CAIRO: Iraqi Prime Minister Adel Abdul Mahdi sought Egypt’s support for efforts to tackle extremist militants in the region during a visit to Cairo on Saturday, his first trip abroad since taking office in October.
After meeting Egyptian President Abdel Fattah El-Sisi, Abdul Mahdi highlighted “the importance of drying up the sources of terrorism” and said “cooperation between Egypt and Iraq will be essential for this matter,” according to an official statement.
His comments came as US-backed forces said they had captured Daesh’s last shred of territory in eastern Syria at Baghouz, ending its territorial rule over a self-proclaimed caliphate straddling Syria and Iraq after years of fighting.
Though the defeat ends the group’s grip over the extremist quasi-state that it declared in 2014, it remains a threat.
Some Daesh fighters still hold out in Syria’s remote central desert and in Iraqi cities they have slipped into the shadows, staging sudden shootings or kidnappings and awaiting a chance to rise again.
The United States thinks the group’s leader, Abu Bakr Al-Baghdadi, is in Iraq.

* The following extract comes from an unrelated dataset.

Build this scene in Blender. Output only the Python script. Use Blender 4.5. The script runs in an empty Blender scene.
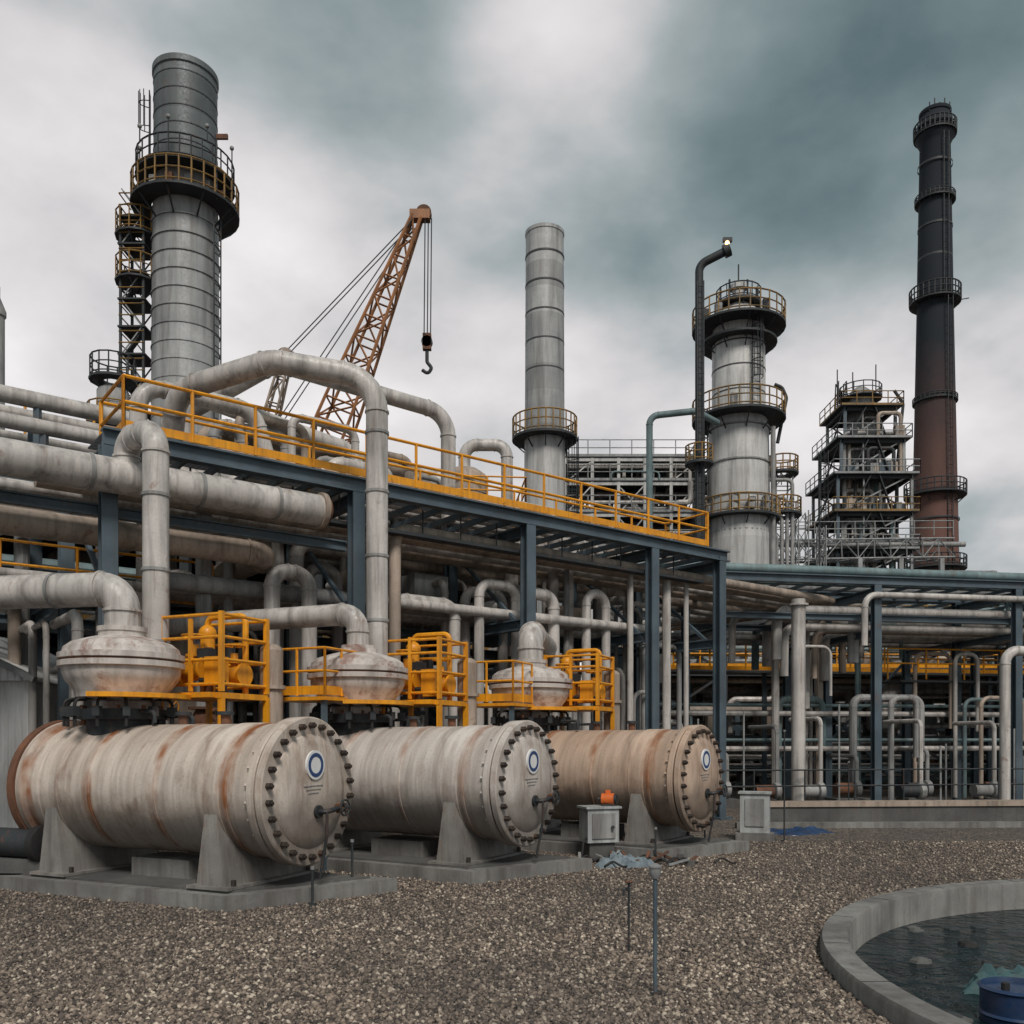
import bpy, math, random
import numpy as np
from mathutils import Vector, Matrix
V=Vector
random.seed(7)
scene=bpy.context.scene
scene.view_settings.view_transform='Standard'
scene.view_settings.look='None'
scene.view_settings.exposure=0

# ------------------------------------------------------------------ materials
M={}
def nd(nt,t,**k):
    n=nt.nodes.new(t)
    for a,b in k.items(): setattr(n,a,b)
    return n
def ramp(nt,src,p0,p1,c0=(0,0,0,1),c1=(1,1,1,1)):
    r=nd(nt,'ShaderNodeValToRGB'); e=r.color_ramp.elements
    e[0].position=p0;e[0].color=c0;e[1].position=p1;e[1].color=c1
    nt.links.new(src,r.inputs[0]); return r.outputs[0]
def noise(nt,vec,scale,detail=5,rough=.6,dist=0,mp=None,loc=(0,0,0)):
    if mp or loc!=(0,0,0):
        m=nd(nt,'ShaderNodeMapping'); m.inputs['Scale'].default_value=mp or (1,1,1)
        m.inputs['Location'].default_value=loc
        nt.links.new(vec,m.inputs[0]); vec=m.outputs[0]
    n=nd(nt,'ShaderNodeTexNoise'); n.inputs['Scale'].default_value=scale
    n.inputs['Detail'].default_value=detail; n.inputs['Roughness'].default_value=rough
    n.inputs['Distortion'].default_value=dist
    nt.links.new(vec,n.inputs['Vector']); return n.outputs['Fac']
def mix(nt,f,a,b):
    m=nd(nt,'ShaderNodeMix',data_type='RGBA')
    for s,v in ((m.inputs[0],f),(m.inputs[6],a),(m.inputs[7],b)):
        if isinstance(v,(int,float)): s.default_value=v
        elif isinstance(v,tuple): s.default_value=(*v[:3],1)
        else: nt.links.new(v,s)
    return m.outputs[2]
def mth(nt,op,a,b=None,c=None,clamp=False):
    m=nd(nt,'ShaderNodeMath',operation=op); m.use_clamp=clamp
    for i,v in enumerate((a,b,c)):
        if v is None: continue
        if isinstance(v,(int,float)): m.inputs[i].default_value=v
        else: nt.links.new(v,m.inputs[i])
    return m.outputs[0]
def newmat(name):
    m=bpy.data.materials.new(name); m.use_nodes=True
    nt=m.node_tree; b=nt.nodes['Principled BSDF']; M[name]=m
    tc=nd(nt,'ShaderNodeTexCoord'); return m,nt,b,tc.outputs['Object']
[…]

Defeating militants in Egypt’s Sinai Peninsula and restoring security after years of unrest has been a key promise of El-Sisi, the general-turned-president who came to power a year after the military overthrew Islamist President Mohammed Mursi in 2013.
Egypt has fought an insurgency waged by a Daesh affiliate in North Sinai since 2013. Hundreds of members of the security forces have been killed.